Tuesday, July 05, 2011

Somebody needs to explain this to me: If half of our CO2 emissions get absorbed in year one, how can it have a half life of "centuries", and how can 20% persist for 20,000 years?

Say it's 2011, and half of 2010's human CO2 emissions have already been absorbed. When the ocean or a flower is about to absorb another CO2 molecule emitted by humans back in 2010, does Gaia blow a whistle and ensure that a 2011 molecule is absorbed instead?   Does each CO2 molecule have a unique serial number issued by Gaia?

If half of the human CO2 emissions are absorbed in year one, why isn't half of the remainder absorbed in year 2?

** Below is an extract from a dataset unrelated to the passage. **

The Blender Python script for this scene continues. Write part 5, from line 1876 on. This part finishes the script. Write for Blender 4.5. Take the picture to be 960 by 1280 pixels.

Lukewarmers, Denialists, and Other Climate Change Skeptics - Reason Magazine
Romm characterized the ICCC6 as part of “a dwindling number of increasingly vocal people who spread disinformation on climate science and who attack and harass climate scientists.”
...
Denning reprised the arguments for man-made global warming caused by greenhouse gas emissions. He noted that the atmosphere contains around 800 million tons of carbon dioxide and that humans are emitting 8 billion tons per year. Of that amount, two tons are being absorbed by the oceans and two tons are being absorbed by plants, leaving four tons per year in the atmosphere. The carbon dioxide emitted now will stay in the atmosphere for centuries as the oceans slowly absorb it
How China accidentally geoengineered the climate | Grist
the carbon dioxide from all that coal we burned has a half life of centuries.
Al Gore: Climate of Denial | Rolling Stone Politics
Twenty percent of the global-warming pollution we spew into the sky each day will still be there 20,000 years from now!
YouTube - ‪CO2 Experiment Video‬‏
This video shows that a candle floating on water, burning in the air inside a glass, converts the oxygen in the air to CO2. The water rises in the glass because the CO2, which replaced the oxygen, is quickly dissolved in the water. The water contains calcium ions Ca++, because we initially dissolved calcium hydroxide Ca(OH)2 in the water. The CO2 produced during oxygen burning reacts with the calcium ions to produce solid calcium carbonate CaCO3, which is easily visible as a whitening of the water when we switch on a flashlight. This little kitchen experiment demonstrates the inorganic carbon cycle in nature. The oceans take out our anthropogenic CO2 gas by quickly dissolving it as bicarbonate HCO3-, which in turn forms solid calcium carbonate either organically in calcareous organisms or precipitates inorganically. The CaCO3 is precipitating and not dissolving during this process, because buffering in the ocean maintains a stable pH around 8. We also see that CO2 reacts very fast with the water, contrary to the claim by the IPCC that it takes 50 - 200 years for this to happen. Try this for yourself in your kitchen!

1 comment:

Anonymous said...

The math in the Reason Mag quote does not add up. 8 billion tons minus 4 tons equals a lot more than 4 tons. Maybe they left out the word billion in this sentence 3 times. "Of that amount, two tons are being absorbed by the oceans and two tons are being absorbed by plants, leaving four tons per year in the atmosphere."